To help you achieve this, however, the Word has been brought to you as a gift from God, the Word which shows in all clearness the path you must follow if you wish to save yourselves! In the Word lies the Grace which God gives in His incomprehensible Love, as has already happened once through Jesus.
 
The Word is the gift! The great sacrifice of God, however, is the deed - to send the Word as far as to the Gross Material Worlds, to you men here, a mission always connected with great suffering because of man's attitude, which through his stubborn conceit is one of hostility towards the Light! And nobody else can give the true Word to mankind but a Part of the Word Itself. The Bringer of the Living Word must therefore also be from the Word Itself!"

"Whether you really still wish to save yourselves is solely your concern; for this God-Perfection, which made the great sacrifice of God a necessary consequence, now also demands the destruction of everything in the entire Creation that cannot voluntarily adjust itself according to the Laws of His Will.

There is neither mercy nor escape in this matter, no exception or deviation, but solely the outworking according to the Laws in Creation through the closing of the cycle of all past actions." (from the chapter "Do Not Fall in Temptation" by Abd-ru-shin, "In the Light of Truth: The Grail Message".)

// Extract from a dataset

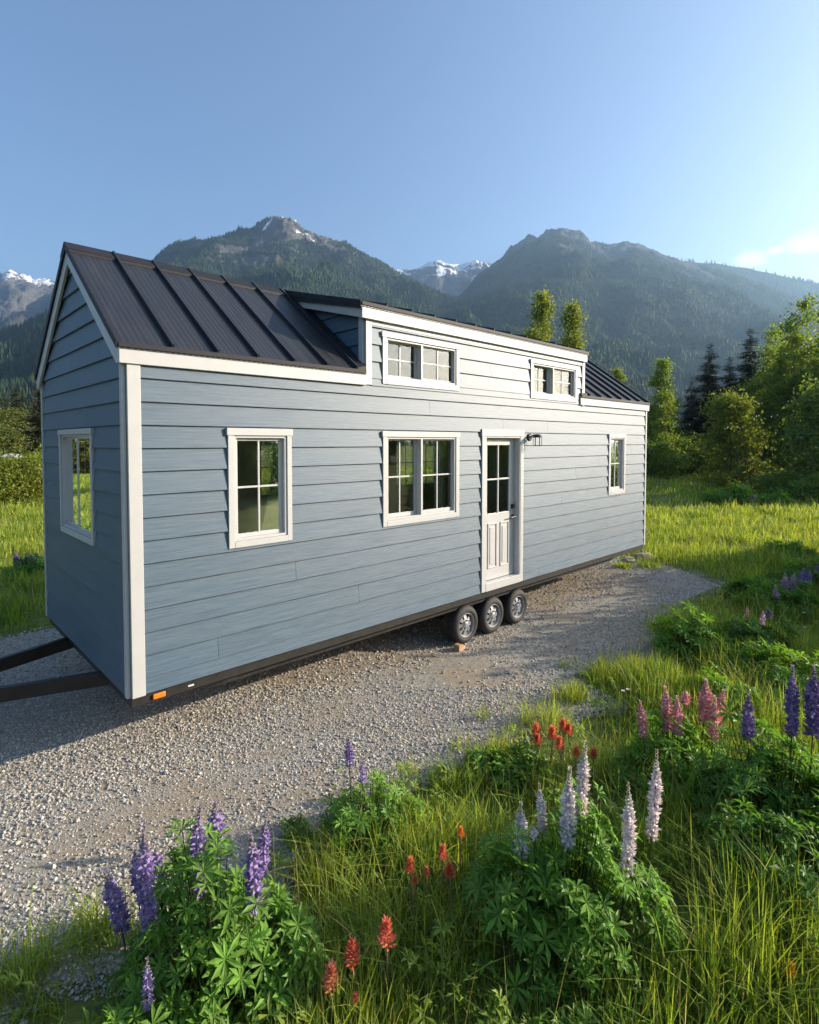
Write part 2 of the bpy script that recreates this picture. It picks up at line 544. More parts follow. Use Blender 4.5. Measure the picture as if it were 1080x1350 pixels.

"It is just by demanding spiritual alertness right from the beginning, together with an earnest volition and self-exertion for the understanding of his words, that a helper easily separates the grain from the chaff already at the outset. An automatic working lies in this, as it is in the Divine Laws. Here, too, men receive exactly according to their actual volition." (from the chapter "The Call for the Helper" by Abd-ru-shin, "In the Light of Truth: The Grail Message".)